My students walked out of the theater proud of themselves, heads erect, and giddy. The kids from Central High (one of the magnet schools in Philadelphia at the time) were chastised by their teachers for asking my students what was so funny. The “smart kids” didn’t "get" the play, but my kids did. Priceless.

With that “win” under my belt I knew I could do this: teach Shakespeare to middle schoolers. That self-knowledge did not solve my biggest issue however: how?

My students have heard me say it, but I did not create the saying: “Those who fail to plan, plan to fail.” I went overboard with my preparation. I read the script a full year in advance of teaching the play for the first time. That was not enough, I understood what I was reading but I was trained by Kim McMullen at Kenyon College. I not only read the sidenotes and longer notes, I read two other treatises about the play, one of them by a favorite scholar: Harold Bloom. I read a book of Shakespeare’s Quotations and focused upon quotes from the play.

I wanted to arm my students with as much prior knowledge about Shakespeare’s times, conventions, writing technique, and customs as possible. I did not want to lecture. I remembered that the “Dummy” series was written on an 8th grade reading level, so I went to Barnes and Noble, purchased a copy of  Shakespeare for Dummies, read it with pen in hand and dissected the chapters that applied to the script and created a series of discussion questions to check for understanding.

To reinforce what we read, I purchased a copy of a 1932 movie adaptation.

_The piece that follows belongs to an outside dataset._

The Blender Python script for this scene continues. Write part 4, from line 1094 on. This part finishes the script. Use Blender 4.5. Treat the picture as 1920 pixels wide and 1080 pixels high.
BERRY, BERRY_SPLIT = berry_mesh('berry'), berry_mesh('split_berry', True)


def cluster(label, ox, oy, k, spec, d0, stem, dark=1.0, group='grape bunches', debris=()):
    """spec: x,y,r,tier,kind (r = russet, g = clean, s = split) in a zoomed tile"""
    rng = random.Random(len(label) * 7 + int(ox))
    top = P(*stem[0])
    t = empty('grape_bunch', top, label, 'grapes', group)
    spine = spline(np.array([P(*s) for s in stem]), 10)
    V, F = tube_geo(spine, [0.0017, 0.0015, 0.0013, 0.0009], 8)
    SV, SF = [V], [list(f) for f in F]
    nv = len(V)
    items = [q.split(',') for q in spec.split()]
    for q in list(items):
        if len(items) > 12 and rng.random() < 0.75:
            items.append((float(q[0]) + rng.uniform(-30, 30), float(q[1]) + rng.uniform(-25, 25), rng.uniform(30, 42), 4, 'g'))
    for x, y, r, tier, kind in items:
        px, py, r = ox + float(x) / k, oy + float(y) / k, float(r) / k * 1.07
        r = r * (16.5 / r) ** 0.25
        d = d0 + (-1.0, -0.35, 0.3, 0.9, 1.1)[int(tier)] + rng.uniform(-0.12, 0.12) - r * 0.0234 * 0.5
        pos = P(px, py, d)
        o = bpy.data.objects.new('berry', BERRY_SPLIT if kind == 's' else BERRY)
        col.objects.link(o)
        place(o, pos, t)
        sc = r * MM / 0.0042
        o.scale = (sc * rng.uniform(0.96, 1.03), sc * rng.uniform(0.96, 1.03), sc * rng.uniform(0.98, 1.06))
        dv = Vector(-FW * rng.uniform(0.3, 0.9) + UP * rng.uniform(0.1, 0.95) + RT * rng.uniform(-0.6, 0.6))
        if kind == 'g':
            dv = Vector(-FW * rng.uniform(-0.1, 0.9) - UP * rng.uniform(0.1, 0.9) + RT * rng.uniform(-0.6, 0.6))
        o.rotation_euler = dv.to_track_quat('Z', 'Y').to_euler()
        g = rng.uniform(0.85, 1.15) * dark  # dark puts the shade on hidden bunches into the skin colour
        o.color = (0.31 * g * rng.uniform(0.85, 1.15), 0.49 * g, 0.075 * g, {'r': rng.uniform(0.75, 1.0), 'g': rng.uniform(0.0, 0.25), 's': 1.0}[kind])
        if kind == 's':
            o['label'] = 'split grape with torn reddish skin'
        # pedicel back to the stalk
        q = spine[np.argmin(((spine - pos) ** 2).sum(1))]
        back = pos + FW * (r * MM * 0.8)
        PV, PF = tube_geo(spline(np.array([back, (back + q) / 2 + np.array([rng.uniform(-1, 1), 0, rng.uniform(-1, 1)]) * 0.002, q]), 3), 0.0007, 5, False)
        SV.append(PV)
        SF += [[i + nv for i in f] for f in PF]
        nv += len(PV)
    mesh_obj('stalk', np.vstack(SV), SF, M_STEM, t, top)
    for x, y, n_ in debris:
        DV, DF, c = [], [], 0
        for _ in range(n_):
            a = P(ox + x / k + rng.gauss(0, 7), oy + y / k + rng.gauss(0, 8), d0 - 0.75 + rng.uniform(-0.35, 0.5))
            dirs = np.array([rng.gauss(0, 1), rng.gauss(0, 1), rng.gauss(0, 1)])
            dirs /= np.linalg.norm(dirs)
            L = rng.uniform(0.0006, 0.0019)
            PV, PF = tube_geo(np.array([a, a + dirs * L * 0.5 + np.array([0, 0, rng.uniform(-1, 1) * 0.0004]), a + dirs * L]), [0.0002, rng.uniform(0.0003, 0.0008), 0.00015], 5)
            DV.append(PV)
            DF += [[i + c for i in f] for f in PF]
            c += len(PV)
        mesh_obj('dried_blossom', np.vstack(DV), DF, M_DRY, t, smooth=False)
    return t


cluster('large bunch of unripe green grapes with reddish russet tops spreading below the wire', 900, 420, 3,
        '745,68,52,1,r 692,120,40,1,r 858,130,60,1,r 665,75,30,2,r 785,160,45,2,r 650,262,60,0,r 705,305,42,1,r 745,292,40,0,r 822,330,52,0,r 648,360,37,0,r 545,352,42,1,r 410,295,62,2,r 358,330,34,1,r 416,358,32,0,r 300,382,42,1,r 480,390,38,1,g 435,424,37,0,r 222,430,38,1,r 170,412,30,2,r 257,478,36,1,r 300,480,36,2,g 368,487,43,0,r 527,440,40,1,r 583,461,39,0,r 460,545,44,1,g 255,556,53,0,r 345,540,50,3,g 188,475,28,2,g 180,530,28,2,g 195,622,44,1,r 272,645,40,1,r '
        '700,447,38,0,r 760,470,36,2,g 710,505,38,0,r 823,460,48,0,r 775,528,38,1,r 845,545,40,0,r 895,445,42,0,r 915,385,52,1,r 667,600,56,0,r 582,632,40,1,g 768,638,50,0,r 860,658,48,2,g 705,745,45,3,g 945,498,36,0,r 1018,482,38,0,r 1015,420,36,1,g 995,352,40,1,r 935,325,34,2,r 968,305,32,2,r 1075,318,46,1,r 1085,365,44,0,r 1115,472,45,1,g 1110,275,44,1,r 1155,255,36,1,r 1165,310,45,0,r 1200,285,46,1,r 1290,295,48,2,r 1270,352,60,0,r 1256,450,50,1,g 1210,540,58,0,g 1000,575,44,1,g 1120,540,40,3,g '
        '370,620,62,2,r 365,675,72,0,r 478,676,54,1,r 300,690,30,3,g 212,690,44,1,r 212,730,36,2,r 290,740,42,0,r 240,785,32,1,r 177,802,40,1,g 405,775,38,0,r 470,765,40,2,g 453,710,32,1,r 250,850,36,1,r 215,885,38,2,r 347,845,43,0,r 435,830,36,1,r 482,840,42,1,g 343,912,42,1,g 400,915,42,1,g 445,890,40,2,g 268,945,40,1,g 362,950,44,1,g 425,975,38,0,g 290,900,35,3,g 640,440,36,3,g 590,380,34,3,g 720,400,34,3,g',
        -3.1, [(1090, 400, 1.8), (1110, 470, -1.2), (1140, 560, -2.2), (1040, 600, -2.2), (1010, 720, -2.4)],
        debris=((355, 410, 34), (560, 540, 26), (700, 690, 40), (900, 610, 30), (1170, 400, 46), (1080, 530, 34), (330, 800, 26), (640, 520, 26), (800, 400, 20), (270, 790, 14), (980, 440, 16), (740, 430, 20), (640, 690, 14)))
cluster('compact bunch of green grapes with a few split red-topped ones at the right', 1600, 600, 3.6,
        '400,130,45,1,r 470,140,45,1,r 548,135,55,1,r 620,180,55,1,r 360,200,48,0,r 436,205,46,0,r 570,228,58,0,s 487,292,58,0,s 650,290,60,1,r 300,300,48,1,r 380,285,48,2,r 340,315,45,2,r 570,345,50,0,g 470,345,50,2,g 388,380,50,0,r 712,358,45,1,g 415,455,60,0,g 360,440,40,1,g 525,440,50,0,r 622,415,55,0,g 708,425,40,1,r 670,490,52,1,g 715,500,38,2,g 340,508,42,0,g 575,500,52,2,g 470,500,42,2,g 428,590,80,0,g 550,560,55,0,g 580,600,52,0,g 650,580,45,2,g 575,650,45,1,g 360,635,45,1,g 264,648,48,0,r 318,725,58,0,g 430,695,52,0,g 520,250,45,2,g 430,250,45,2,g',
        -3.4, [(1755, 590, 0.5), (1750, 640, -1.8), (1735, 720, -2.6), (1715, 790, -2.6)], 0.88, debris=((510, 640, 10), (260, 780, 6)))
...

My formula for success? Prep the kids like crazy, make them act, make them read the sidenotes, show them how to have fun and keep them accountable. There were hiccups along the way but it worked.

Fifteen years later, I am teaching two plays: Twelfth Night and As You Like It.  This is my last year teaching As You Like It since we have adopted Twelfth Night, but before the curricular shift, two students already had been commissioned to bring a scene from As You Like It to life for a performance before their academic team. Therefore students in those classes are studying that play.

Already, only two weeks into the play, students are reveling in the bard’s irreverence, bawdy humor, laughing with each other as they stumble to read and act out Shakespeare prose and poetry. I have not heard as much laughter, nor seen so many smiles all year. It is a giddiness nurtured by a sense we are getting away with something because the bawdy wit is delicious to eighth graders who, by definition, are naturally inclined to sophomoric humor.

 Shakespeare is a great way to end the year. That’s my story and I’m sticking to it.